SUPPLIED DATA:
....................

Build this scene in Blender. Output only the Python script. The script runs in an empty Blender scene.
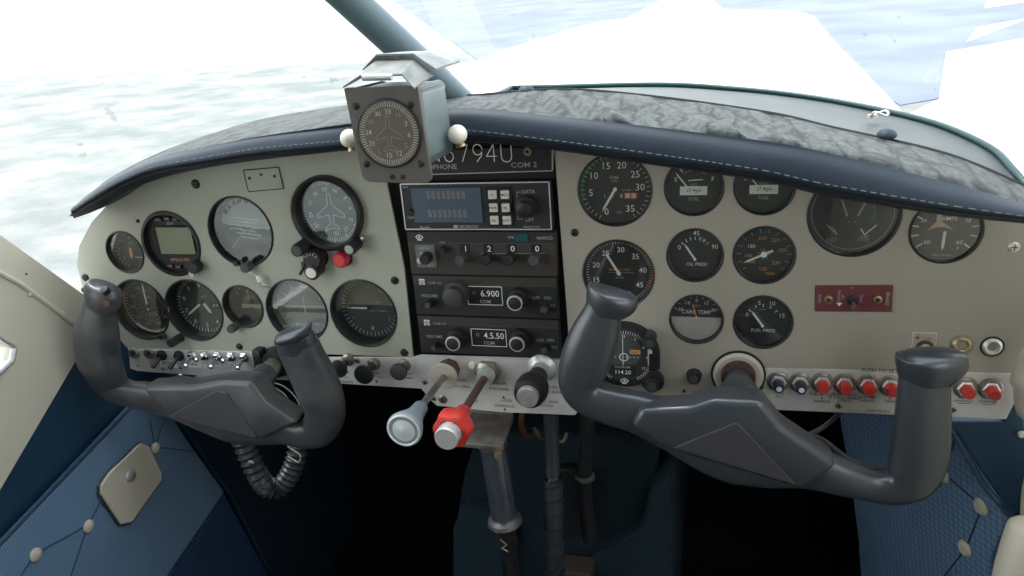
import bpy, bmesh, math, random
from mathutils import Vector, Matrix
random.seed(7)
S = bpy.context.scene
COL = S.collection
PI = math.pi
# ------------------------------------------------------------------ camera
F = 765.46
CM = [[0.9654, -0.26, -0.0213], [0.2514, 0.9052, 0.3426], [-0.0697, -0.3361, 0.9393]]
CAM = Vector((0.17328, -0.80617, 0.30013))
R_ = Vector((CM[0][0], CM[1][0], CM[2][0])).normalized()
U_ = Vector((CM[0][2], CM[1][2], CM[2][2])).normalized()
D_ = U_.cross(R_).normalized()
U_ = R_.cross(D_).normalized()
cd = bpy.data.cameras.new('camera'); cam = bpy.data.objects.new('camera', cd); COL.objects.link(cam)
cam.matrix_world = Matrix(((R_.x, U_.x, -D_.x, CAM.x), (R_.y, U_.y, -D_.y, CAM.y), (R_.z, U_.z, -D_.z, CAM.z), (0, 0, 0, 1)))
cd.sensor_width = 36; cd.lens = F * 36 / 1024; cd.clip_start = .02; cd.clip_end = 3000
S.camera = cam

def ray(px, py): return R_ * ((px - 512) / F) - U_ * ((py - 288) / F) + D_
def P(px, py, Y=0.0):                 # photo measurement -> point at depth Y (the instrument panel is Y = 0)
    d = ray(px, py); return CAM + d * ((Y - CAM.y) / d.y)
def PX(px, py, X):
    d = ray(px, py); return CAM + d * ((X - CAM.x) / d.x)
SLOPE = .07
def PZ(px, py, Z):
    return PP(px, py, Vector((0, 0, Z)), Vector((0, -SLOPE, 1)).normalized())
def PZ_(px, py, Z):
    d = ray(px, py); return CAM + d * ((Z - CAM.z) / d.z)
def PP(px, py, p0, n):
    d = ray(px, py); return CAM + d * ((p0 - CAM).dot(n) / d.dot(n))
def mpp(px, py, Y=0.0): return (P(px, py + 1, Y) - P(px, py, Y)).length    # metres per pixel

# ------------------------------------------------------------------ materials
MATS = {}
def mat(name, col, rough=.5, metal=0, bump=None, var=None, spec=.5, coat=0, emit=0):
    if name in MATS: return MATS[name]
    m = bpy.data.materials.new(name); m.use_nodes = True
    nt = m.node_tree; b = nt.nodes['Principled BSDF']
    c = tuple(col) + (1,)
    b.inputs['Base Color'].default_value = c
    b.inputs['Roughness'].default_value = rough; b.inputs['Metallic'].default_value = metal
    b.inputs['Specular IOR Level'].default_value = spec
    if coat: b.inputs['Coat Weight'].default_value = coat
    if emit:
        b.inputs['Emission Color'].default_value = c; b.inputs['Emission Strength'].default_value = emit
    tc = nt.nodes.new('ShaderNodeTexCoord')
    if var:                                    # (scale, amount, second colour, [lo,hi])
        n = nt.nodes.new('ShaderNodeTexNoise'); n.inputs['Scale'].default_value = var[0]; n.inputs['Detail'].default_value = 6
        nt.links.new(tc.outputs['Object'], n.inputs['Vector'])
        r = nt.nodes.new('ShaderNodeMapRange'); lo, hi = var[3] if len(var) > 3 else (.35, .65)
        r.inputs['From Min'].default_value = lo; r.inputs['From Max'].default_value = hi
        r.inputs['To Min'].default_value = 0; r.inputs['To Max'].default_value = var[1]
        nt.links.new(n.outputs['Fac'], r.inputs['Value'])
        mx = nt.nodes.new('ShaderNodeMix'); mx.data_type = 'RGBA'
        mx.inputs['A'].default_value = c; mx.inputs['B'].default_value = tuple(var[2]) + (1,)
        nt.links.new(r.outputs['Result'], mx.inputs['Factor']); nt.links.new(mx.outputs['Result'], b.inputs['Base Color'])
    if bump:                                   # (scale, strength, distance)
        n = nt.nodes.new('ShaderNodeTexNoise'); n.inputs['Scale'].default_value = bump[0]; n.inputs['Detail'].default_value = 4
        nt.links.new(tc.outputs['Object'], n.inputs['Vector'])
        bp = nt.nodes.new('ShaderNodeBump'); bp.inputs['Strength'].default_value = bump[1]; bp.inputs['Distance'].default_value = bump[2]
        nt.links.new(n.outputs['Fac'], bp.inputs['Height']); nt.links.new(bp.outputs['Normal'], b.inputs['Normal'])
    MATS[name] = m; return m

def glassmat(name, tint=(1, 1, 1), boost=1.0, dirt=0):
    m = bpy.data.materials.new(name); m.use_nodes = True; nt = m.node_tree
    for n in list(nt.nodes): nt.nodes.remove(n)
    o = nt.nodes.new('ShaderNodeOutputMaterial'); mx = nt.nodes.new('ShaderNodeMixShader')
    t = nt.nodes.new('ShaderNodeBsdfTransparent'); t.inputs['Color'].default_value = tuple(tint) + (1,)
    g = nt.nodes.new('ShaderNodeBsdfGlossy'); g.inputs['Roughness'].default_value = .03
    fr = nt.nodes.new('ShaderNodeLayerWeight'); fr.inputs['Blend'].default_value = .5
    pw = nt.nodes.new('ShaderNodeMath'); pw.operation = 'POWER'; pw.inputs[1].default_value = 5; nt.links.new(fr.outputs['Facing'], pw.inputs[0])
    ma = nt.nodes.new('ShaderNodeMath'); ma.operation = 'MULTIPLY_ADD'; ma.inputs[1].default_value = .96; ma.inputs[2].default_value = .04; nt.links.new(pw.outputs[0], ma.inputs[0])
    mu = nt.nodes.new('ShaderNodeMath'); mu.operation = 'MULTIPLY'; mu.inputs[1].default_value = boost; mu.use_clamp = True
    nt.links.new(ma.outputs[0], mu.inputs[0]); nt.links.new(mu.outputs[0], mx.inputs[0])
    nt.links.new(t.outputs[0], mx.inputs[1]); nt.links.new(g.outputs[0], mx.inputs[2]); nt.links.new(mx.outputs[0], o.inputs[0])
    if dirt:
        d = nt.nodes.new('ShaderNodeBsdfDiffuse'); d.inputs['Color'].default_value = (.25, .28, .33, 1)
        m2 = nt.nodes.new('ShaderNodeMixShader'); tc = nt.nodes.new('ShaderNodeTexCoord')
        n = nt.nodes.new('ShaderNodeTexNoise'); n.inputs['Scale'].default_value = 45; n.inputs['Detail'].default_value = 2
        r = nt.nodes.new('ShaderNodeMapRange'); r.inputs['From Min'].default_value = .70; r.inputs['From Max'].default_value = .76
        r.inputs['To Max'].default_value = dirt
        nt.links.new(tc.outputs['Object'], n.inputs['Vector']); nt.links.new(n.outputs['Fac'], r.inputs['Value'])
        nt.links.new(r.outputs['Result'], m2.inputs[0]); nt.links.new(mx.outputs[0], m2.inputs[1]); nt.links.new(d.outputs[0], m2.inputs[2])
        nt.links.new(m2.outputs[0], o.inputs[0])
    MATS[name] = m; return m

PANEL = mat('panel_paint', (.385, .36, .30), .5, bump=(900, .25, .0003), var=(9, .25, (.385, .355, .295)))
PANELG = mat('flight_panel_paint', (.40, .41, .335), .5, bump=(900, .25, .0003), var=(9, .3, (.38, .40, .32)))
ALU = mat('aluminium_strip', (.66, .65, .62), .5, .1, bump=(300, .15, .0003), var=(30, .5, (.48, .46, .43)))
BLK = mat('black_plastic', (.018, .018, .02), .45)
BLKM = mat('black_matte', (.012, .012, .013), .75)
DIAL = mat('dial_black', (.025, .028, .028), .6)
DGREY = mat('dial_grey', (.06, .07, .068), .6)
DBLUE = mat('dial_blue_grey', (.035, .055, .07), .6)
WHT = mat('dial_white', (.86, .86, .80), .6)
DIM = mat('dial_dim_white', (.42, .42, .38), .6)
GRN = mat('dial_green', (.05, .35, .12), .6)
RED = mat('dial_red', (.55, .06, .03), .6)
ORG = mat('dial_orange', (.75, .33, .12), .6)
YEL = mat('dial_yellow', (.75, .6, .12), .6)
PAPER = mat('paper_label', (.88, .88, .85), .7)
PINKW = mat('placard_pinkish', (.60, .53, .52), .6)
RADIO = mat('radio_face', (.022, .023, .026), .5, bump=(700, .2, .0002))
RADIO2 = mat('radio_face_brown', (.045, .038, .032), .55, bump=(700, .2, .0002))
SILV = mat('silver', (.74, .74, .72), .38, .6)
CHROME = mat('chrome', (.75, .76, .78), .16, 1)
STEEL = mat('worn_steel', (.42, .40, .37), .35, .8, var=(60, .6, (.2, .15, .11)))
BRASS = mat('tarnished_brass', (.45, .36, .22), .4, .8)
RUST = mat('rusty_fitting', (.12, .07, .055), .6, .4)
SCREW = mat('screw_black', (.03, .03, .032), .35, .5)
YOKE = mat('yoke_plastic', (.042, .049, .058), .30, bump=(500, .12, .0004), var=(14, .35, (.065, .065, .07)), spec=.9)
YOKEW = mat('yoke_worn', (.055, .058, .063), .34, bump=(350, .25, .0005), var=(20, .5, (.15, .14, .135), (.45, .7)), spec=.6)
YPAD = mat('yoke_pad', (.052, .050, .056), .5, bump=(900, .3, .0004))
KNOBR = mat('red_plastic', (.62, .045, .035), .38)
KNOBR2 = mat('clear_red_plastic', (.45, .02, .04), .15)
KNOBG = mat('grey_blue_plastic', (.22, .27, .30), .42)
CREAM = mat('cream_plastic', (.66, .62, .50), .45, bump=(250, .12, .0004), var=(6, .3, (.56, .54, .44)))
CREAMP = mat('cream_vinyl', (.62, .57, .46), .5)
NAVY = mat('navy_vinyl', (.012, .045, .085), .5, bump=(400, .25, .0005), var=(14, .35, (.018, .06, .11)))
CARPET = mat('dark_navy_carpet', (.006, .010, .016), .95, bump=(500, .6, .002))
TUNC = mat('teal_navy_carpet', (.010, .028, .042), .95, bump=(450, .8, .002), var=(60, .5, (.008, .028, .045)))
COWL = mat('white_cowl_paint', (.88, .88, .88), .35, coat=.4)
HEAD = mat('headliner', (.55, .52, .45), .8)
TEALB = mat('teal_rubber', (.008, .05, .05), .35)
STRUTM = mat('strut_vinyl', (.10, .15, .17), .45, bump=(80, .2, .001))
MAROON = mat('maroon_plate', (.16, .042, .05), .4)
LCD = mat('lcd_olive', (.22, .25, .16), .25)
LCDB = mat('lcd_blue_grey', (.085, .115, .16), .25)
LCDT = mat('lcd_segment', (.20, .20, .205), .3)
BTNW = mat('button_white', (.72, .70, .62), .5)
IVORY = mat('ivory_ball', (.85, .80, .66), .35)
WIRE = mat('black_wire', (.03, .03, .032), .5)
WIREW = mat('white_wire', (.6, .58, .5), .5)
COPPER = mat('copper_tube', (.35, .17, .09), .4, .7)
BELLOW = mat('bellow_rubber', (.05, .052, .058), .4)
BLUEB = mat('blue_black_plastic', (.02, .028, .07), .4)
GLASS = glassmat('gauge_glass', (.97, .98, .97), 2.3)
WSG = glassmat('windshield_glass', (.98, 1, 1), .8, .25)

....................

REQUIREMENT: Make an exact copy of the lines from the top of the material through the line with "def mpp(px, py, Y=0.0): return", pictures excluded.

EXERCISE RESULT:
Build this scene in Blender. Output only the Python script. The script runs in an empty Blender scene.
import bpy, bmesh, math, random
from mathutils import Vector, Matrix
random.seed(7)
S = bpy.context.scene
COL = S.collection
PI = math.pi
# ------------------------------------------------------------------ camera
F = 765.46
CM = [[0.9654, -0.26, -0.0213], [0.2514, 0.9052, 0.3426], [-0.0697, -0.3361, 0.9393]]
CAM = Vector((0.17328, -0.80617, 0.30013))
R_ = Vector((CM[0][0], CM[1][0], CM[2][0])).normalized()
U_ = Vector((CM[0][2], CM[1][2], CM[2][2])).normalized()
D_ = U_.cross(R_).normalized()
U_ = R_.cross(D_).normalized()
cd = bpy.data.cameras.new('camera'); cam = bpy.data.objects.new('camera', cd); COL.objects.link(cam)
cam.matrix_world = Matrix(((R_.x, U_.x, -D_.x, CAM.x), (R_.y, U_.y, -D_.y, CAM.y), (R_.z, U_.z, -D_.z, CAM.z), (0, 0, 0, 1)))
cd.sensor_width = 36; cd.lens = F * 36 / 1024; cd.clip_start = .02; cd.clip_end = 3000
S.camera = cam

def ray(px, py): return R_ * ((px - 512) / F) - U_ * ((py - 288) / F) + D_
def P(px, py, Y=0.0):                 # photo measurement -> point at depth Y (the instrument panel is Y = 0)
    d = ray(px, py); return CAM + d * ((Y - CAM.y) / d.y)
def PX(px, py, X):
    d = ray(px, py); return CAM + d * ((X - CAM.x) / d.x)
SLOPE = .07
def PZ(px, py, Z):
    return PP(px, py, Vector((0, 0, Z)), Vector((0, -SLOPE, 1)).normalized())
def PZ_(px, py, Z):
    d = ray(px, py); return CAM + d * ((Z - CAM.z) / d.z)
def PP(px, py, p0, n):
    d = ray(px, py); return CAM + d * ((p0 - CAM).dot(n) / d.dot(n))
def mpp(px, py, Y=0.0): return (P(px, py + 1, Y) - P(px, py, Y)).length    # metres per pixel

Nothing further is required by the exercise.